:: INPUT RECORDS ::
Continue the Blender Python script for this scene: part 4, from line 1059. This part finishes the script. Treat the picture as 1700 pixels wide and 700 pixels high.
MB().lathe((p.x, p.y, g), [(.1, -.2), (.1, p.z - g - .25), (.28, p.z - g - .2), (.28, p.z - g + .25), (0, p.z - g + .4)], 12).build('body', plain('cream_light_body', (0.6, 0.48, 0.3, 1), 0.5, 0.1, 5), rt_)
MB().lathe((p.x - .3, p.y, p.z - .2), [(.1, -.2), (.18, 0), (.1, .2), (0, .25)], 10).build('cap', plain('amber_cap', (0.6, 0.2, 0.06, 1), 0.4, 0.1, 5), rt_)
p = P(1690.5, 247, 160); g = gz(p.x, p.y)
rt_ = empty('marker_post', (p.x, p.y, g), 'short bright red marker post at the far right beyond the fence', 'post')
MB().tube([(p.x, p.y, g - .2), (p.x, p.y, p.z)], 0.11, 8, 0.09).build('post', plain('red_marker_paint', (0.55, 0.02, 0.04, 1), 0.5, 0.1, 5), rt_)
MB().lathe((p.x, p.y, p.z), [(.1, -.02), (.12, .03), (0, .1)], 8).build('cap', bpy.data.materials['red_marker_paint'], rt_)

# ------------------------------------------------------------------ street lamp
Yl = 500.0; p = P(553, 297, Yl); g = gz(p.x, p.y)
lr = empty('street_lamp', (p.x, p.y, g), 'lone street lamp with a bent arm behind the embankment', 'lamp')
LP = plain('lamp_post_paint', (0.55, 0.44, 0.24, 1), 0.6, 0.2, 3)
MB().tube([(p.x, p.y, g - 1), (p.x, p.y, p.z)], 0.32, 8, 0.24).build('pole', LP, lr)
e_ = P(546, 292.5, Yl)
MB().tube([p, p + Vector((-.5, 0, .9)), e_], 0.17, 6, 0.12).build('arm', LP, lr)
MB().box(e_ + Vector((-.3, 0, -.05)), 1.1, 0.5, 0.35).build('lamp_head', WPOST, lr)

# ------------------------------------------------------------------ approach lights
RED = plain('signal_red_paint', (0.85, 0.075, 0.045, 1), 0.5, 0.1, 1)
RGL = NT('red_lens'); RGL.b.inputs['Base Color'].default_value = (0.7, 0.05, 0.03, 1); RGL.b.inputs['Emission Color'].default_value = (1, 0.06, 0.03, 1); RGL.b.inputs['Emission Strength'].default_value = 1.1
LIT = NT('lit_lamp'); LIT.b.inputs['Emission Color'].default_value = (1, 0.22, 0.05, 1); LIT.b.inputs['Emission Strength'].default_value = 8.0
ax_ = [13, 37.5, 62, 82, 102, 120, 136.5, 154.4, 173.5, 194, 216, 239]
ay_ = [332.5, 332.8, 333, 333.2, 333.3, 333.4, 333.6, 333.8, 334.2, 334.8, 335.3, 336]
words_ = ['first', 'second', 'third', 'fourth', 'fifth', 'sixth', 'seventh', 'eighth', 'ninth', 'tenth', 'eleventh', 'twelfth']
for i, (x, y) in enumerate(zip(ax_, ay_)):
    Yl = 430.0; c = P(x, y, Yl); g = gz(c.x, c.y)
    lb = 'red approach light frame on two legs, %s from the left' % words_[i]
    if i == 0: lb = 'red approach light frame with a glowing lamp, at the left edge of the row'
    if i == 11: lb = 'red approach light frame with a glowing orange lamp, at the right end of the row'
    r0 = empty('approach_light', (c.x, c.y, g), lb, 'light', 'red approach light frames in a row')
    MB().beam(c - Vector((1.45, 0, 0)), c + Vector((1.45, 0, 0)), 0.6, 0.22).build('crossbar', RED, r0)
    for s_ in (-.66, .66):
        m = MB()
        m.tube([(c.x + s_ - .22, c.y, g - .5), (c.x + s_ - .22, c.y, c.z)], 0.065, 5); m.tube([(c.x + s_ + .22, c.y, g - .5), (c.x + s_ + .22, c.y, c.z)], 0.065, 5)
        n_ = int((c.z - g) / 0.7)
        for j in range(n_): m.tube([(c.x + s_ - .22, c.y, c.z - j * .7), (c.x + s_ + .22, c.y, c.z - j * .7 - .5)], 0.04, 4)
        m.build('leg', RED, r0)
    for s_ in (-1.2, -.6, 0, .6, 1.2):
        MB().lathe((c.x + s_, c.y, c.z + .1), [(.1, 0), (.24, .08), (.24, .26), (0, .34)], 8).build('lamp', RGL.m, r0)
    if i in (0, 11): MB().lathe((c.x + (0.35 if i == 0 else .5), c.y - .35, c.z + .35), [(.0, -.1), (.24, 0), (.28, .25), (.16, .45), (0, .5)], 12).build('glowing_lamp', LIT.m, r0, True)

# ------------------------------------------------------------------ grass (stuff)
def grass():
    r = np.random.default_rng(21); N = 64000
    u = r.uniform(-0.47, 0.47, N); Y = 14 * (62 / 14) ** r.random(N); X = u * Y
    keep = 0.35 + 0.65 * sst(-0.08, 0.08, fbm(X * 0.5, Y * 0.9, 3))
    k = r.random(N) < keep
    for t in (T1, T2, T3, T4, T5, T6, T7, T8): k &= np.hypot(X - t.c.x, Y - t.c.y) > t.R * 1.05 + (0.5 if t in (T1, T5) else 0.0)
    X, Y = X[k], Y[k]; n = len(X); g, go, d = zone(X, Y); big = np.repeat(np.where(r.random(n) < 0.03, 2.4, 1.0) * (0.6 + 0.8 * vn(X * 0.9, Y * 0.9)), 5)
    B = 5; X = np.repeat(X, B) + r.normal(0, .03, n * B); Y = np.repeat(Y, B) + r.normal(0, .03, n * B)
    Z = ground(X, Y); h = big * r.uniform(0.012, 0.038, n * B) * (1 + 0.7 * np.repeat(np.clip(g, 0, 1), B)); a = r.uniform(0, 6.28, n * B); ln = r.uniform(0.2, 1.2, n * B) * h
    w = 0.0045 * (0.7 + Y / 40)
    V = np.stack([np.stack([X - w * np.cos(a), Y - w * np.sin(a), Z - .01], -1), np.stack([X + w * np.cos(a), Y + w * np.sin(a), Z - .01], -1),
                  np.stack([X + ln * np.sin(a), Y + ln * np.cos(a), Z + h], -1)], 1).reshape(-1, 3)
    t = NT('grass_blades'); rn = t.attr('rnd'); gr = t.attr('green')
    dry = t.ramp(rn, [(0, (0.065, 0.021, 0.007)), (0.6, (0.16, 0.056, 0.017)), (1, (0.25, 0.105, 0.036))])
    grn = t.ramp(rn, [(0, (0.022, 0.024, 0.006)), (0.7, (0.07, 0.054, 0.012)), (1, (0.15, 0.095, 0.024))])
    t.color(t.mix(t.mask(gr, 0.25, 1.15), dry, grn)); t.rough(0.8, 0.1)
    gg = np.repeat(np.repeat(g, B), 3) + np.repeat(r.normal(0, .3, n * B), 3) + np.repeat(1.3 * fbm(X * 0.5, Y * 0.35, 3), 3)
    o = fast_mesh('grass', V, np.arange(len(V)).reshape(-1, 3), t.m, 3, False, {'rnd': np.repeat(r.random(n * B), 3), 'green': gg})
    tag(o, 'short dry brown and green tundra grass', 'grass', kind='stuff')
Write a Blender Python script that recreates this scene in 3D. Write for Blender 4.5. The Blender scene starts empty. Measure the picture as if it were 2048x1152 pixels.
:::
GOAL:
Please reproduce every line of the material word for word.

ANSWER:
Continue the Blender Python script for this scene: part 4, from line 1059. This part finishes the script. Treat the picture as 1700 pixels wide and 700 pixels high.
MB().lathe((p.x, p.y, g), [(.1, -.2), (.1, p.z - g - .25), (.28, p.z - g - .2), (.28, p.z - g + .25), (0, p.z - g + .4)], 12).build('body', plain('cream_light_body', (0.6, 0.48, 0.3, 1), 0.5, 0.1, 5), rt_)
MB().lathe((p.x - .3, p.y, p.z - .2), [(.1, -.2), (.18, 0), (.1, .2), (0, .25)], 10).build('cap', plain('amber_cap', (0.6, 0.2, 0.06, 1), 0.4, 0.1, 5), rt_)
p = P(1690.5, 247, 160); g = gz(p.x, p.y)
rt_ = empty('marker_post', (p.x, p.y, g), 'short bright red marker post at the far right beyond the fence', 'post')
MB().tube([(p.x, p.y, g - .2), (p.x, p.y, p.z)], 0.11, 8, 0.09).build('post', plain('red_marker_paint', (0.55, 0.02, 0.04, 1), 0.5, 0.1, 5), rt_)
MB().lathe((p.x, p.y, p.z), [(.1, -.02), (.12, .03), (0, .1)], 8).build('cap', bpy.data.materials['red_marker_paint'], rt_)

# ------------------------------------------------------------------ street lamp
Yl = 500.0; p = P(553, 297, Yl); g = gz(p.x, p.y)
lr = empty('street_lamp', (p.x, p.y, g), 'lone street lamp with a bent arm behind the embankment', 'lamp')
LP = plain('lamp_post_paint', (0.55, 0.44, 0.24, 1), 0.6, 0.2, 3)
MB().tube([(p.x, p.y, g - 1), (p.x, p.y, p.z)], 0.32, 8, 0.24).build('pole', LP, lr)
e_ = P(546, 292.5, Yl)
MB().tube([p, p + Vector((-.5, 0, .9)), e_], 0.17, 6, 0.12).build('arm', LP, lr)
MB().box(e_ + Vector((-.3, 0, -.05)), 1.1, 0.5, 0.35).build('lamp_head', WPOST, lr)

# ------------------------------------------------------------------ approach lights
RED = plain('signal_red_paint', (0.85, 0.075, 0.045, 1), 0.5, 0.1, 1)
RGL = NT('red_lens'); RGL.b.inputs['Base Color'].default_value = (0.7, 0.05, 0.03, 1); RGL.b.inputs['Emission Color'].default_value = (1, 0.06, 0.03, 1); RGL.b.inputs['Emission Strength'].default_value = 1.1
LIT = NT('lit_lamp'); LIT.b.inputs['Emission Color'].default_value = (1, 0.22, 0.05, 1); LIT.b.inputs['Emission Strength'].default_value = 8.0
ax_ = [13, 37.5, 62, 82, 102, 120, 136.5, 154.4, 173.5, 194, 216, 239]
ay_ = [332.5, 332.8, 333, 333.2, 333.3, 333.4, 333.6, 333.8, 334.2, 334.8, 335.3, 336]
words_ = ['first', 'second', 'third', 'fourth', 'fifth', 'sixth', 'seventh', 'eighth', 'ninth', 'tenth', 'eleventh', 'twelfth']
for i, (x, y) in enumerate(zip(ax_, ay_)):
    Yl = 430.0; c = P(x, y, Yl); g = gz(c.x, c.y)
    lb = 'red approach light frame on two legs, %s from the left' % words_[i]
    if i == 0: lb = 'red approach light frame with a glowing lamp, at the left edge of the row'
    if i == 11: lb = 'red approach light frame with a glowing orange lamp, at the right end of the row'
    r0 = empty('approach_light', (c.x, c.y, g), lb, 'light', 'red approach light frames in a row')
    MB().beam(c - Vector((1.45, 0, 0)), c + Vector((1.45, 0, 0)), 0.6, 0.22).build('crossbar', RED, r0)
    for s_ in (-.66, .66):
        m = MB()
        m.tube([(c.x + s_ - .22, c.y, g - .5), (c.x + s_ - .22, c.y, c.z)], 0.065, 5); m.tube([(c.x + s_ + .22, c.y, g - .5), (c.x + s_ + .22, c.y, c.z)], 0.065, 5)
        n_ = int((c.z - g) / 0.7)
        for j in range(n_): m.tube([(c.x + s_ - .22, c.y, c.z - j * .7), (c.x + s_ + .22, c.y, c.z - j * .7 - .5)], 0.04, 4)
        m.build('leg', RED, r0)
    for s_ in (-1.2, -.6, 0, .6, 1.2):
        MB().lathe((c.x + s_, c.y, c.z + .1), [(.1, 0), (.24, .08), (.24, .26), (0, .34)], 8).build('lamp', RGL.m, r0)
    if i in (0, 11): MB().lathe((c.x + (0.35 if i == 0 else .5), c.y - .35, c.z + .35), [(.0, -.1), (.24, 0), (.28, .25), (.16, .45), (0, .5)], 12).build('glowing_lamp', LIT.m, r0, True)

# ------------------------------------------------------------------ grass (stuff)
def grass():
    r = np.random.default_rng(21); N = 64000
    u = r.uniform(-0.47, 0.47, N); Y = 14 * (62 / 14) ** r.random(N); X = u * Y
    keep = 0.35 + 0.65 * sst(-0.08, 0.08, fbm(X * 0.5, Y * 0.9, 3))
    k = r.random(N) < keep
    for t in (T1, T2, T3, T4, T5, T6, T7, T8): k &= np.hypot(X - t.c.x, Y - t.c.y) > t.R * 1.05 + (0.5 if t in (T1, T5) else 0.0)
    X, Y = X[k], Y[k]; n = len(X); g, go, d = zone(X, Y); big = np.repeat(np.where(r.random(n) < 0.03, 2.4, 1.0) * (0.6 + 0.8 * vn(X * 0.9, Y * 0.9)), 5)
    B = 5; X = np.repeat(X, B) + r.normal(0, .03, n * B); Y = np.repeat(Y, B) + r.normal(0, .03, n * B)
    Z = ground(X, Y); h = big * r.uniform(0.012, 0.038, n * B) * (1 + 0.7 * np.repeat(np.clip(g, 0, 1), B)); a = r.uniform(0, 6.28, n * B); ln = r.uniform(0.2, 1.2, n * B) * h
    w = 0.0045 * (0.7 + Y / 40)
    V = np.stack([np.stack([X - w * np.cos(a), Y - w * np.sin(a), Z - .01], -1), np.stack([X + w * np.cos(a), Y + w * np.sin(a), Z - .01], -1),
                  np.stack([X + ln * np.sin(a), Y + ln * np.cos(a), Z + h], -1)], 1).reshape(-1, 3)
    t = NT('grass_blades'); rn = t.attr('rnd'); gr = t.attr('green')
    dry = t.ramp(rn, [(0, (0.065, 0.021, 0.007)), (0.6, (0.16, 0.056, 0.017)), (1, (0.25, 0.105, 0.036))])
    grn = t.ramp(rn, [(0, (0.022, 0.024, 0.006)), (0.7, (0.07, 0.054, 0.012)), (1, (0.15, 0.095, 0.024))])
    t.color(t.mix(t.mask(gr, 0.25, 1.15), dry, grn)); t.rough(0.8, 0.1)
    gg = np.repeat(np.repeat(g, B), 3) + np.repeat(r.normal(0, .3, n * B), 3) + np.repeat(1.3 * fbm(X * 0.5, Y * 0.35, 3), 3)
    o = fast_mesh('grass', V, np.arange(len(V)).reshape(-1, 3), t.m, 3, False, {'rnd': np.repeat(r.random(n * B), 3), 'green': gg})
    tag(o, 'short dry brown and green tundra grass', 'grass', kind='stuff')
Write a Blender Python script that recreates this scene in 3D. Write for Blender 4.5. The Blender scene starts empty. Measure the picture as if it were 2048x1152 pixels.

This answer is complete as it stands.